The rest of the proof I can follow just fine, but I'll write about just to make sure I'm not making any errors there: from this point, since (in the notation of the above paragraph) $E(\psi|\mathcal{D})=0$ (which is easy to show), then the whole expectation is 0, so that we have $E(Y-X)^2 = E[(Y-E(Y|\mathcal{D}))^2]+E[(E(Y|\mathcal{D})-X)^2]\geq E[(Y-E(Y|\mathcal{D}))^2]$, with equality when $X=E(Y|\mathcal{D})$, so by the previous theorem on the a.s.-uniqueness of these minimizing functions, $X=E(Y|\mathcal{D})$ a.s.
Thanks for any light you can shed on those early steps in the proof! I'm really enjoying learning probability so far and I appreciate any help I can get on my way.
Best Answer
First of all, thanks for the well thought-out post. It was easy to see what your difficulties were.
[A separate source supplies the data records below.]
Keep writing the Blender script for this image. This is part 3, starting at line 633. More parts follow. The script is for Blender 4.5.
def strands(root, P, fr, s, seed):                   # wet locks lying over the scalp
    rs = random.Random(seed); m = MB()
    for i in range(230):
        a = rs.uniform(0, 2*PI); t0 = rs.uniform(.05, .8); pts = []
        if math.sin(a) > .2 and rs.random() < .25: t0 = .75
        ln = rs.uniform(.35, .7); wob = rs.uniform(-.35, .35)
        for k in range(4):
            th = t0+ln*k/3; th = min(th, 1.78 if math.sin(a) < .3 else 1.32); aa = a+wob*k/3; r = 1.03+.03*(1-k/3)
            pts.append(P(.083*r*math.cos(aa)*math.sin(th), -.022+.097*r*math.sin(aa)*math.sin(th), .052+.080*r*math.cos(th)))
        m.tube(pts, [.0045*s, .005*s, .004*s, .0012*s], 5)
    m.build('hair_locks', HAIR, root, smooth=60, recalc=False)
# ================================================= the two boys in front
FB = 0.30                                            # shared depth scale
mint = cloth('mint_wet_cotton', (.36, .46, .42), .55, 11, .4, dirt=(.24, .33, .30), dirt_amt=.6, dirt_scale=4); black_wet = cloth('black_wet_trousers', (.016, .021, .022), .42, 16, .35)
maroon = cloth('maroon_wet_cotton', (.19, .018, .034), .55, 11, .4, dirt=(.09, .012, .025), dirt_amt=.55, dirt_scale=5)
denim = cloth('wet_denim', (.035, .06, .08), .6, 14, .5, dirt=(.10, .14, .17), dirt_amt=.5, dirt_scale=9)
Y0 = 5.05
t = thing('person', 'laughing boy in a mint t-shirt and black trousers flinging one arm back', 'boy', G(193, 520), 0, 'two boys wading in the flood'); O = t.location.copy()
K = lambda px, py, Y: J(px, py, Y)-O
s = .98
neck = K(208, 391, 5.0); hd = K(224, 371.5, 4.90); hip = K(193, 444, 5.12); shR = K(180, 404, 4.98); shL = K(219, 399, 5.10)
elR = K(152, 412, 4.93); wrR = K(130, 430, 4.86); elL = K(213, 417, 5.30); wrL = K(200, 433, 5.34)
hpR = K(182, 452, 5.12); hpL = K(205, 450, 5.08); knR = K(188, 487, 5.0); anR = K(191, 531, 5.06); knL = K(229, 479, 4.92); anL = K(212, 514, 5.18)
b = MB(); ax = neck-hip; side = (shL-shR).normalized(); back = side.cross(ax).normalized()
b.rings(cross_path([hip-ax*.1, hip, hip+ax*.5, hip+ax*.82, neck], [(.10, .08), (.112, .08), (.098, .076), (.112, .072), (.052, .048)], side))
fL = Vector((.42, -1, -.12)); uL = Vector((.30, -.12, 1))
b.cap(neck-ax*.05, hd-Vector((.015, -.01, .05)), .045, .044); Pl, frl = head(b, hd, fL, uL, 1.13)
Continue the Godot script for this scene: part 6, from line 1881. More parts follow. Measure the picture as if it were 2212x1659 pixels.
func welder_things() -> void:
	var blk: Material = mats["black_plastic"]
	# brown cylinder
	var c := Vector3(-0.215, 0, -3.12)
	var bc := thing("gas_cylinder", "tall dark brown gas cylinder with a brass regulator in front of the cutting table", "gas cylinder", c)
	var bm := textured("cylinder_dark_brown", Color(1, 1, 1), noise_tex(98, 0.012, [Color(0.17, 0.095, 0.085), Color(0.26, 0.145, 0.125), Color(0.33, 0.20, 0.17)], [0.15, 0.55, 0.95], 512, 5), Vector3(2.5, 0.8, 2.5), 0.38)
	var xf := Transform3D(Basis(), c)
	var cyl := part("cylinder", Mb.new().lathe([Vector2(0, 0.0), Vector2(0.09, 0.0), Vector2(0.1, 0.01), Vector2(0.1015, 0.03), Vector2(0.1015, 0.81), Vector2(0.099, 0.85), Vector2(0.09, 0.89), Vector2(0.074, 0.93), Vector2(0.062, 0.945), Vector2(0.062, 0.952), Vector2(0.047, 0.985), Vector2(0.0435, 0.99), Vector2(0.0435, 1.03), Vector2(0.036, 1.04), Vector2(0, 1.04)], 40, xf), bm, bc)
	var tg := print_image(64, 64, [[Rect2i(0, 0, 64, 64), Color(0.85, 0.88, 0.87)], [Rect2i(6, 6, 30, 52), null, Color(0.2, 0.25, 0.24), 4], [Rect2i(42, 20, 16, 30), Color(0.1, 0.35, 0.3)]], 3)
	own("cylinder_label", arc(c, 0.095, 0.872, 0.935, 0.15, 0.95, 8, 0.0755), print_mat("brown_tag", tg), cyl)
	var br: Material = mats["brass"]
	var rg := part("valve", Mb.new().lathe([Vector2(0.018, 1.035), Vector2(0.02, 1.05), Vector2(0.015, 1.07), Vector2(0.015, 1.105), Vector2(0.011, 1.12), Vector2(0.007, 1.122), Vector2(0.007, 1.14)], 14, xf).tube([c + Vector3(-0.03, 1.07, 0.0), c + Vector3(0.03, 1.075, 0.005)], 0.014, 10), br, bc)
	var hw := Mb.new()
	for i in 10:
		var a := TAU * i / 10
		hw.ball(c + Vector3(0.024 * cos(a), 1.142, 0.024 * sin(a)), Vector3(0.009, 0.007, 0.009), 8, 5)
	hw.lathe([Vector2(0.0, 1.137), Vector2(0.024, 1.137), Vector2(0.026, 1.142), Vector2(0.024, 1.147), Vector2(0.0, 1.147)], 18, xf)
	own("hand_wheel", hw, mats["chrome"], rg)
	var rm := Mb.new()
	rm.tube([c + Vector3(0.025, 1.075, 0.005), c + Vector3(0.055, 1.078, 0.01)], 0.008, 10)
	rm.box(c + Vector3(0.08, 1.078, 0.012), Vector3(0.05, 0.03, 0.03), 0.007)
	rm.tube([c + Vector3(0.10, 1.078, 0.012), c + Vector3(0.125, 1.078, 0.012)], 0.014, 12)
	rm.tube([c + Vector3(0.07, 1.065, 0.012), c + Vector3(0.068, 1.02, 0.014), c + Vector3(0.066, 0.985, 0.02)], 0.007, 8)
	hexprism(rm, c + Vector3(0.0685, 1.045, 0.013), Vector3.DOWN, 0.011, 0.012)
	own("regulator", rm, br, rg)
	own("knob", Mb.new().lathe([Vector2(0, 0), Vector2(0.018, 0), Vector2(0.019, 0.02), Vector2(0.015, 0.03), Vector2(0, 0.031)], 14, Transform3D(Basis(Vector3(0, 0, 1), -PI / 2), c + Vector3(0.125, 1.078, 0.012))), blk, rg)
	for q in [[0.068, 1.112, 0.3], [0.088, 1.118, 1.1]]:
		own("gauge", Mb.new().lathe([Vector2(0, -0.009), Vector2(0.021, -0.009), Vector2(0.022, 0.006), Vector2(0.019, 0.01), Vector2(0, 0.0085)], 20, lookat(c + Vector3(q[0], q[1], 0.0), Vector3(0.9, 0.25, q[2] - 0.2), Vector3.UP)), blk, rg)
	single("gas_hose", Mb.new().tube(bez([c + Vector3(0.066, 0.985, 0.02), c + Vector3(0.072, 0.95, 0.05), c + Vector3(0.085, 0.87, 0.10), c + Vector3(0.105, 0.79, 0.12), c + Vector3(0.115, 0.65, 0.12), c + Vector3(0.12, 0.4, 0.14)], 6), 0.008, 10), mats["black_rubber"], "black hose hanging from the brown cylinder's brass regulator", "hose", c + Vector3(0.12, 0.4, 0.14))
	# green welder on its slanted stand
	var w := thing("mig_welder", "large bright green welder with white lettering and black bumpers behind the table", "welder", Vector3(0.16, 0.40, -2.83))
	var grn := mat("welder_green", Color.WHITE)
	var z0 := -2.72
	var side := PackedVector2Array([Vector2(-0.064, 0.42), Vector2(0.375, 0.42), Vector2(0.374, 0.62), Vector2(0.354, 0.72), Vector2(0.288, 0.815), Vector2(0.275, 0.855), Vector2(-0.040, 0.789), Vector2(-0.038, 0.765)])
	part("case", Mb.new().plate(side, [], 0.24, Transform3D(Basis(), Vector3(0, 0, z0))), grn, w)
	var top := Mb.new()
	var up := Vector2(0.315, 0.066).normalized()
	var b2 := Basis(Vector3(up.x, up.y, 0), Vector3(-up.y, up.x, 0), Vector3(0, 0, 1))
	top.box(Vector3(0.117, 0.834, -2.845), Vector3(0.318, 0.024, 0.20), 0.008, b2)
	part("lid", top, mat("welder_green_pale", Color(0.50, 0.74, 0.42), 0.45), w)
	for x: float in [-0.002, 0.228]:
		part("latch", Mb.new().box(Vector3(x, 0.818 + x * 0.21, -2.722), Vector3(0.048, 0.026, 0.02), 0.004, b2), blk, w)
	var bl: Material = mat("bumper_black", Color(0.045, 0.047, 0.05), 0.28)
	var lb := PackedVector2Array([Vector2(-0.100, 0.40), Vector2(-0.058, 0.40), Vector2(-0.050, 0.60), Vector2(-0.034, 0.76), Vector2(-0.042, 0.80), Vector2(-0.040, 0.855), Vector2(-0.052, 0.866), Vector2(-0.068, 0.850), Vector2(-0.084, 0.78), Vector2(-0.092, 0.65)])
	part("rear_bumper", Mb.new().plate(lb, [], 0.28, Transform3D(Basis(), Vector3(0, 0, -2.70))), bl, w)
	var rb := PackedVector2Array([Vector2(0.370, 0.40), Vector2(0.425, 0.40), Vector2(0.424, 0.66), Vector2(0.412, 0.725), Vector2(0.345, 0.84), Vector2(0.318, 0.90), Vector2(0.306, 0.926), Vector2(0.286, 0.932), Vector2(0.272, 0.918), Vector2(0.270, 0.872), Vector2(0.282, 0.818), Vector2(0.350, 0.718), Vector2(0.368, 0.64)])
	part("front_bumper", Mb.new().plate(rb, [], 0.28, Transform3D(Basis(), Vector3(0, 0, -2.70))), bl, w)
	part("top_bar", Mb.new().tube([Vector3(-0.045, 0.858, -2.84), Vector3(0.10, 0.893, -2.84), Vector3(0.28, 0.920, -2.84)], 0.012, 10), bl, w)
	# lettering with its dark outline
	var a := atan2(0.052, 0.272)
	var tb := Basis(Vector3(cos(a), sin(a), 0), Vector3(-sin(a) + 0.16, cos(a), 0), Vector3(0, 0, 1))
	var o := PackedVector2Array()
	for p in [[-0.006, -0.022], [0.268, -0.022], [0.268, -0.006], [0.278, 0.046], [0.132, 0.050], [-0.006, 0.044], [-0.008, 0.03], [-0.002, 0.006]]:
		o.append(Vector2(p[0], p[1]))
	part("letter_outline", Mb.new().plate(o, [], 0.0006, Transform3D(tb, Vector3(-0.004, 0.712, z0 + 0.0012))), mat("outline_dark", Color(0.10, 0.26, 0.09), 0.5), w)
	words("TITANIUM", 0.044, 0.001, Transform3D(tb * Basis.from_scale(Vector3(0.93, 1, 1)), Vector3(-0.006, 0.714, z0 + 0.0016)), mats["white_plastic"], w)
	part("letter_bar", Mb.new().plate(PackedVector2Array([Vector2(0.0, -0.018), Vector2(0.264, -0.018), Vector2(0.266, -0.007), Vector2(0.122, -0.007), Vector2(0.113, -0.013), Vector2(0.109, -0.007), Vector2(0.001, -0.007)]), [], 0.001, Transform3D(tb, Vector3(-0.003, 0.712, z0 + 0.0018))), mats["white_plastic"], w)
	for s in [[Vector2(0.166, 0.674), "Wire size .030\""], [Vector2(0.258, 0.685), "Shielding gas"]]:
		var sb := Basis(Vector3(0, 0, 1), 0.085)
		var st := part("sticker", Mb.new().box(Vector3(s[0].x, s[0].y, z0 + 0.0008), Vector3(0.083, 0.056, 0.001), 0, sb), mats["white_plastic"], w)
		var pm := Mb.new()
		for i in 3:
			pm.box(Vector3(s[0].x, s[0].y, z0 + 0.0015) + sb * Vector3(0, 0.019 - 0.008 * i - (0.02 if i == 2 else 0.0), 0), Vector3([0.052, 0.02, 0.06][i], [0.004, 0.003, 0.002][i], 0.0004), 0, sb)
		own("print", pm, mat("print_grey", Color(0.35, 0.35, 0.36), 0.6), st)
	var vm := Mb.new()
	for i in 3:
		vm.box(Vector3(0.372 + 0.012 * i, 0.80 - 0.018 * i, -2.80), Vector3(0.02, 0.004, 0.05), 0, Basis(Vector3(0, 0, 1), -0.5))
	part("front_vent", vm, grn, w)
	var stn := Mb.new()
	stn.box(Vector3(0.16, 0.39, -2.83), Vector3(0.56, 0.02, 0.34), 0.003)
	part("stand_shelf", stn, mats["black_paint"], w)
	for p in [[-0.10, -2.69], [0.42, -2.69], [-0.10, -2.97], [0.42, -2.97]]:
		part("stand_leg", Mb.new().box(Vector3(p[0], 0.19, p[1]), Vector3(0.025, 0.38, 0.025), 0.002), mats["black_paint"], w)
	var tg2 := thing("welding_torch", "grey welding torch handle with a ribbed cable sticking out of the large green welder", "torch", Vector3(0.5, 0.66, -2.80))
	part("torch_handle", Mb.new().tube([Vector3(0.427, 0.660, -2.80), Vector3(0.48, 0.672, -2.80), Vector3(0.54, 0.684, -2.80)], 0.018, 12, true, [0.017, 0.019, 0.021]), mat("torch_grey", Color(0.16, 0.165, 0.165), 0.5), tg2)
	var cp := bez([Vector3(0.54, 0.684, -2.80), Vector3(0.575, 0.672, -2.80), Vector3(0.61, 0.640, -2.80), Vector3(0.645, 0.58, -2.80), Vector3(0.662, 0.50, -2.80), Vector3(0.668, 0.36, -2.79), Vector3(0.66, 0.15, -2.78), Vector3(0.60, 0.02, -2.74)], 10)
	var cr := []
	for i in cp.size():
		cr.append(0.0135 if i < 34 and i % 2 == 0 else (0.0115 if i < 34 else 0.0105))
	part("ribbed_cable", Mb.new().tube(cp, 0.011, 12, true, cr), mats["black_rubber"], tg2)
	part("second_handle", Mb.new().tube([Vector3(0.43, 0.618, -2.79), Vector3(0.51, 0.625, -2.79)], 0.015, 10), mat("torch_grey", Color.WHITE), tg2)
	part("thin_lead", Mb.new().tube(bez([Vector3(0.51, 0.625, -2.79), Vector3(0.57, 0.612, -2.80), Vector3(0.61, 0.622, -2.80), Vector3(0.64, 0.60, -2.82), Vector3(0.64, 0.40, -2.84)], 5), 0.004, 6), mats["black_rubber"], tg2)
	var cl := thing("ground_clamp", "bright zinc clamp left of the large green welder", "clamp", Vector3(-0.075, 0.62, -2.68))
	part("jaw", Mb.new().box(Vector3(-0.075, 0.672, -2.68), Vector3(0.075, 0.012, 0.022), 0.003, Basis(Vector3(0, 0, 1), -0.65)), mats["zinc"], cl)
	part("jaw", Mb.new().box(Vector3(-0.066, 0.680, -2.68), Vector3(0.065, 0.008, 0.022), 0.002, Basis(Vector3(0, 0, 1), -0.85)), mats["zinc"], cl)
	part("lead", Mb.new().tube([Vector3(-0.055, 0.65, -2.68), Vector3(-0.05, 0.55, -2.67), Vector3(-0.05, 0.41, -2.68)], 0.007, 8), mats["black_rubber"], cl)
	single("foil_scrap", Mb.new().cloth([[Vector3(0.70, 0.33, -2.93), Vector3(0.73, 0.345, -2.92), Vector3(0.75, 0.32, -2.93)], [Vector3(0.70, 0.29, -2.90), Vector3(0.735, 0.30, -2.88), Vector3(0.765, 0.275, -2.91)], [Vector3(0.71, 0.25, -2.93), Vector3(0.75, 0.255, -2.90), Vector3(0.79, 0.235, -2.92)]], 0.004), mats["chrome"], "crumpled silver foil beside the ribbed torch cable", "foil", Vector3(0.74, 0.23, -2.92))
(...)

Note that $\mathbb{E}[(Y-X)^2]$ is always well-defined as the expectation of nonnegative random variables. However, in order for you to write $$\mathbb{E}[(Y-X)^2]=\mathbb{E}[(Y-E(Y|\mathcal{D})^2]+\mathbb{E}[(E(Y|\mathcal{D})-X)^2] + 2\mathbb{E}[(Y-E(Y|\mathcal{D}))(E(Y|\mathcal{D})-X)],$$ you have to assume that $(Y-E(Y|\mathcal{D}))(E(Y|\mathcal{D})-X)$ is integrable, or else you could possibly get $\infty-\infty$ on the right hand side. In practice, you probably have to assume that $X,Y$ are square-integrable in order for all the terms to be finite. By the Cauchy-Schwarz inequality, it is then clear that the random variable that you denoted by $\phi$ is integrable, i.e. such that $\mathbb{E}[|\phi|]<\infty$.
In fact, if $\kappa$ is $\mathcal{D}$-measurable and $\psi$ is any integrable random variable, you have $\mathbb{E}[\kappa\psi\,|\,\mathcal{D}]=\kappa\mathbb{E}[\psi\,|\,\mathcal{D}]$. To see this, just go back to the definition of conditional expectation. That is, let $G$ be a $\mathcal{D}$-measurable set. Then, $$\mathbb{E}[\psi\underbrace{\kappa1_G}_{\mathcal{D}-\text{measurable}}]=\mathbb{E}[\mathbb{E}[\psi\,|\,\mathcal{D}]\kappa1_G],$$ thus $\mathbb{E}[\kappa\psi\,|\,\mathcal{D}]=\kappa\mathbb{E}[\psi\,|\,\mathcal{D}]$.
The rest of your proof seems fine to me.